Evidemment, les Belges se sont sentis bien seuls face aux lourdes menaces russes, depuis le vol répété sur leur territoire de drones (dont l’origine fait peu de doute) jusqu’à la procédure judiciaire récemment engagée par la Banque centrale de Russie contre Euroclear. Or, si la Belgique abrite la majorité des avoirs russes gelés (à hauteur de 193 milliards d’euros), la France en conserve aussi, soit environ 19 milliards, tandis que le concurrent d’Euroclear, la banque Clearstream au Luxembourg, dispose de dix milliards et l’Allemagne 210 millions.

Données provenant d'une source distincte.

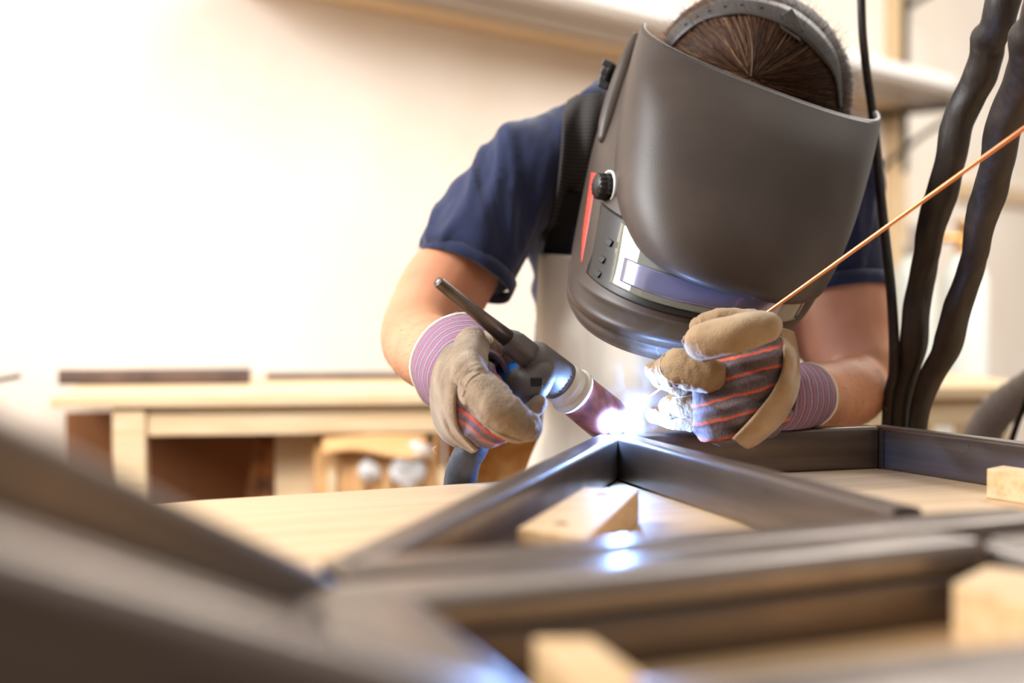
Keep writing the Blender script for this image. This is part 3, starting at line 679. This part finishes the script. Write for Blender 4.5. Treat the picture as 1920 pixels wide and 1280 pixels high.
# suede strap across the back of the hand
vv, ff = drape(PLB, [(838, 650), (816, 700), (812, 760), (830, 815), (880, 846)], [(905, 640), (868, 700), (856, 750), (862, 800), (898, 842)], 26, 12, .003, 1.19, .003, .004); link('knuckle_strap', vv, ff, SUEDE, GL)
finger(GL, [(885, 645, 1.20, 34), (878, 690, 1.165, 36), (893, 718, 1.15, 34)], SUEDE, 'thumb_base')
finger(GL, [(905, 648, 1.235, 28), (938, 656, 1.245, 37), (972, 668, 1.245, 34)], SUEDE, 'thumb', amp=.16)
fi = finger(GL, [(896, 728, 1.15, 40), (930, 762, 1.138, 41), (962, 790, 1.14, 39), (988, 800, 1.15, 31)], SUEDE, 'index_finger', 44, 32)
seam(fi, [(868, 742), (880, 712), (905, 695)])
seam(fi, [(872, 758), (900, 788), (940, 814), (975, 826)])
finger(GL, [(930, 800, 1.185, 22), (975, 786, 1.195, 20), (1010, 757, 1.20, 17)], SUEDE, 'middle_finger')
finger(GL, [(900, 800, 1.205, 26), (950, 800, 1.215, 24), (985, 790, 1.235, 20)], SUEDE, 'ring_finger')
finger(GL, [(880, 800, 1.235, 26), (920, 812, 1.245, 24), (955, 806, 1.26, 19)], SUEDE, 'little_finger')
# --- glove on the rod
palmR, PRB = remesh('hand_back', [ell(1395, 715, 1.235, 92, 62, .042, 12), ell(1375, 765, 1.225, 82, 44, .035, 18), ell(1345, 800, 1.225, 50, 36, .03, 30), ell(1418, 668, 1.225, 62, 46, .035, 0), ell(1430, 760, 1.25, 52, 60, .04, 0), ell(1392, 800, 1.235, 40, 34, .03, 0)], .0022, 4, FA2, GR,
                    lambda p, n: .0025 * (1 - 3 * abs(noise.noise(V((p.x * 22, p.y * 30, p.z * 70))))))
fi = finger(GR, [(1318, 640, 1.178, 37), (1370, 628, 1.168, 38), (1425, 614, 1.175, 34), (1440, 612, 1.185, 28)], SUEDE2, 'index_finger', 44, 32, amp=.05)
seam(fi, [(1284, 628), (1282, 652), (1292, 668), (1320, 676), (1380, 664), (1440, 644)])
finger(GR, [(1312, 612, 1.215, 20), (1350, 602, 1.215, 25), (1410, 600, 1.215, 22)], SUEDE2, 'middle_finger')
fi = finger(GR, [(1246, 700, 1.225, 30), (1275, 690, 1.212, 40), (1325, 702, 1.205, 36), (1345, 708, 1.21, 30)], SUEDE2, 'thumb', 44, 32, amp=.14)
seam(fi, [(1246, 664), (1238, 680), (1242, 700), (1262, 716), (1290, 722)])
finger(GR, [(1226, 694, 1.240, 18), (1244, 704, 1.238, 26), (1285, 722, 1.235, 24)], SUEDE2, 'thumb_tip')
fi = finger(GR, [(1258, 762, 1.25, 24), (1300, 756, 1.235, 27), (1350, 752, 1.225, 22)], SUEDE2, 'ring_finger')
seam(fi, [(1262, 746), (1300, 740), (1340, 738)])
finger(GR, [(1226, 778, 1.272, 16), (1265, 786, 1.265, 20), (1320, 790, 1.255, 22)], SUEDE2, 'little_finger')
vv, ff = drape(PRB, [(1452, 610), (1468, 660), (1458, 715), (1420, 770), (1372, 822)], [(1486, 620), (1494, 670), (1492, 730), (1466, 785), (1406, 838)], 28, 10, .004, 1.26, .003, .004); link('knuckle_strap', vv, ff, SUEDE2, GR)
ax2 = P(1440, 742, 1.26) - P(1520, 744, 1.34)
cf, rim = cuff(GR, [(1512, 742, 1.335, 60, ax2, 1.0), (1500, 742, 1.32, 62, ax2, 1), (1470, 742, 1.29, 64, ax2, 1), (1440, 742, 1.265, 60, ax2, 1)], CU2)
rm = sum(rim, V((0, 0, 0))) / len(rim)
vv, ff = ringmesh([[p + (p - rm).normalized() * (.0018 * cos(a)) + ax2.normalized() * (.0018 * sin(a)) for p in rim] for a in [2 * pi * q / 8 for q in range(9)]], True, False)
link('binding', vv, ff, CANVAS, cf)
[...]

Les banques du Royaume-Uni en détiennent également, pour dix milliards. Mais les autorités de ces pays sont restées fort discrètes là-dessus durant les débats tendus avec Bart De Wever. Il y a même une certaine opacité sur les montants réels.

«C’est long l’éternité»

Cela n’a pas aidé le Premier ministre belge dont la peur était justifiée et surtout palpable, même s’il a essayé de la tourner en dérision. «La Russie m’a dit « vous allez le sentir jusqu’à l’éternité’’, mais ça me semble une période assez longue, l’éternité», a-t-il souri sur la scène de la salle Henry Le Bœuf des Beaux-Arts de Bruxelles, alors qu’il était l’invité vedette des Grandes conférences catholiques, le 2 décembre. Derrière les sourires et les bons mots, il s’est montré inflexible face à la charge de Von der Leyen et Merz.

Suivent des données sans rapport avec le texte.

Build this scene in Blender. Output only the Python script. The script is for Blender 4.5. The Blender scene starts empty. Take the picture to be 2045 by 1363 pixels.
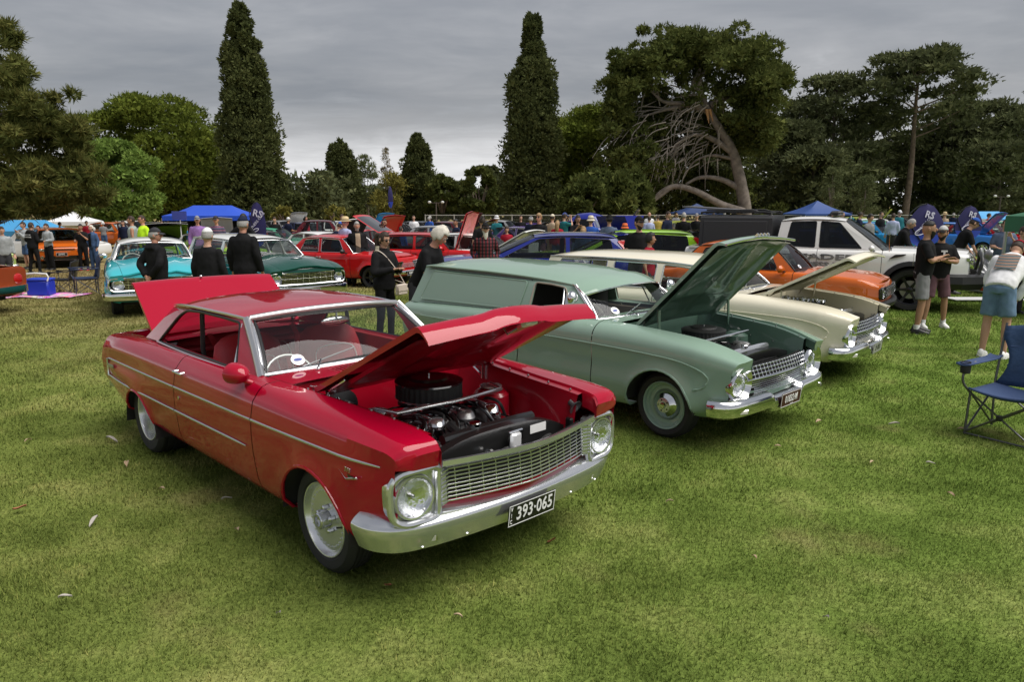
import bpy, bmesh, math, random
import numpy as np
from mathutils import Vector, Matrix, Euler, geometry
random.seed(7); RNG = np.random.default_rng(7)
SC = bpy.context.scene; COL = SC.collection
R = math.radians; PI = math.pi

# ------------------------------------------------------------------ camera
CAM_H, FPX, PITCH = 1.99, 1480.0, .182
cd = bpy.data.cameras.new('camera'); cam = bpy.data.objects.new('camera', cd); COL.objects.link(cam)
cam.location = (0, 0, CAM_H); cam.rotation_euler = (PI / 2 - PITCH, 0, 0)
cd.sensor_width = 36.0; cd.lens = 36.0 * FPX / 2045.0; cd.clip_start = .05; cd.clip_end = 3000
SC.camera = cam
SC.render.resolution_x, SC.render.resolution_y = 1024, 683
SC.view_settings.view_transform = 'Standard'; SC.view_settings.look = 'None'
SC.view_settings.gamma = 1.0; SC.view_settings.use_curve_mapping = False
SC.view_settings.exposure = 1.45
SC.cycles.max_bounces = 8; SC.cycles.transparent_max_bounces = 24
SC.cycles.use_denoising = True

# ------------------------------------------------------------------ sky + sun (overcast)
SUN_EL, SUN_AZ = R(60), R(112)         # azimuth measured from +Y towards +X: high on the right
wd = bpy.data.worlds.new('World'); SC.world = wd; wd.use_nodes = True
nt = wd.node_tree; nt.nodes.clear()
def wn(t, **k):
    n = nt.nodes.new(t)
    for a, v in k.items(): setattr(n, a, v)
    return n
def wl(a, b): nt.links.new(a, b)
out = wn('ShaderNodeOutputWorld'); bg = wn('ShaderNodeBackground'); bg.inputs['Strength'].default_value = .09
sky = wn('ShaderNodeTexSky'); sky.sky_type = 'NISHITA'; sky.sun_disc = False
sky.sun_elevation = SUN_EL; sky.sun_rotation = SUN_AZ; sky.air_density = 1.6; sky.dust_density = 3.0
tc = wn('ShaderNodeTexCoord'); sep = wn('ShaderNodeSeparateXYZ'); wl(tc.outputs['Generated'], sep.inputs[0])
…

Et c’est finalement la solution qu’il préconisait qui a remporté le suffrage des Vingt-Sept, soit un emprunt de 137 milliards sur les marchés européens garanti par le budget européen. Pour ne pas perdre la face, les Allemands ont obtenu que l’Ukraine ne rembourserait ce prêt qu’après que la Russie aura versé des réparations. «Si elle n’y consent pas, les avoirs russes immobilisés seraient utilisés, en totale conformité avec le droit international, pour rembourser l’emprunt», a souligné lui-même le chancelier Merz.

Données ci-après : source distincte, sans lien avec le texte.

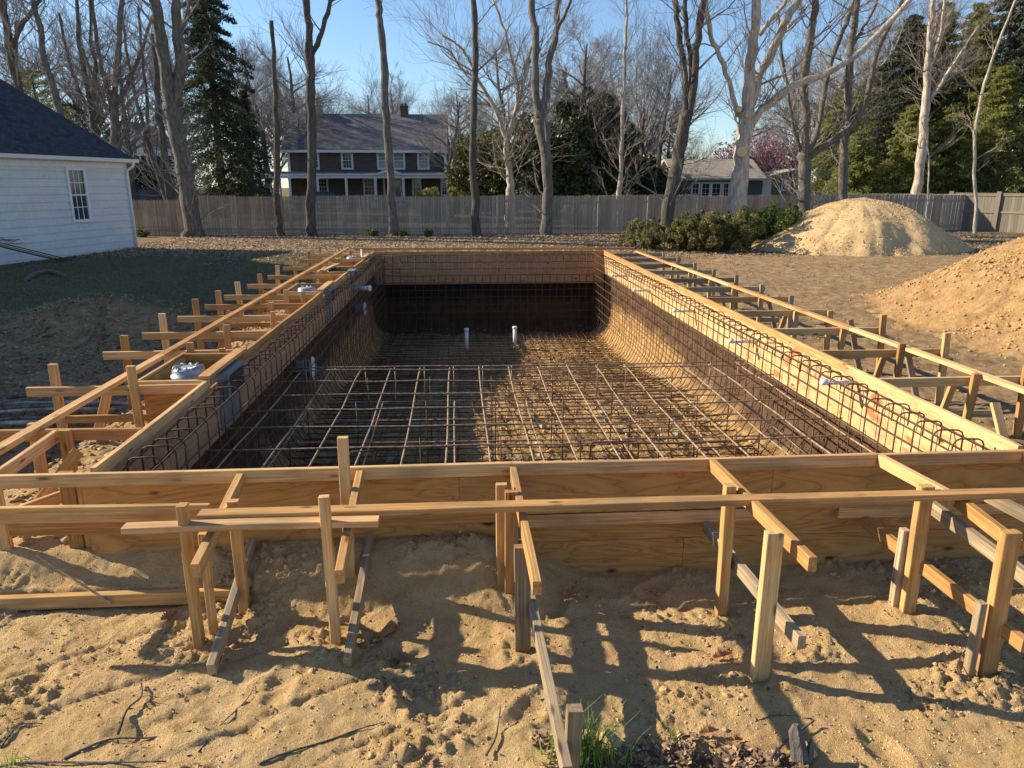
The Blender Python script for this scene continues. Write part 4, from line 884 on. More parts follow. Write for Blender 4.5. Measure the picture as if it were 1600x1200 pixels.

Le financement de l’Ukraine est donc assuré et la CEO d’Euroclear, elle-même directement menacée par des agents russes, peut souffler. Mais le résultat final a de quoi laisser perplexe. Alors qu’une majorité d’Etats membres étaient favorables au «prêt de réparation», De Wever a donné un signal de division de l’Europe face à Moscou. C’est précisément là-dessus que table et joue Vladimir Poutine depuis le début de la guerre en Ukraine. L’Europe s’est vu marginalisée, ces derniers mois, dans les pourparlers de paix confisqués par Moscou et la maison Blanche. Avec les avoirs russes gelés, elle avait en main une carte décisive à abattre vis-à-vis de la Russie qui semble de plus en plus étranglée économiquement. Elle n’a pas osé le faire.

Quant aux réparations éventuelles qui seraient imposées à Moscou, elles sont plus qu’incertaines. Historiquement, des réparations de guerre n’ont été exigées de la part d’un belligérant que lorsque celui-ci avait perdu la guerre. Il sera très probablement difficile de dire, à l’issue d’éventuelles négociations de paix, que Moscou a perdu la guerre. Poutine n’a en tout cas pas perdu la bataille des fonds gelés. Ses manœuvres d’intimidation à l’égard de la Belgique ont porté leurs fruits. Et c’est cela surtout qu’il faudra retenir de cette saga. Le plombier financier international Euroclear est sauf. En tout cas, il ne sera pas confronté à l’inconnu d’une opération inédite. On ne peut pas en dire autant de l’image de fermeté de l’UE.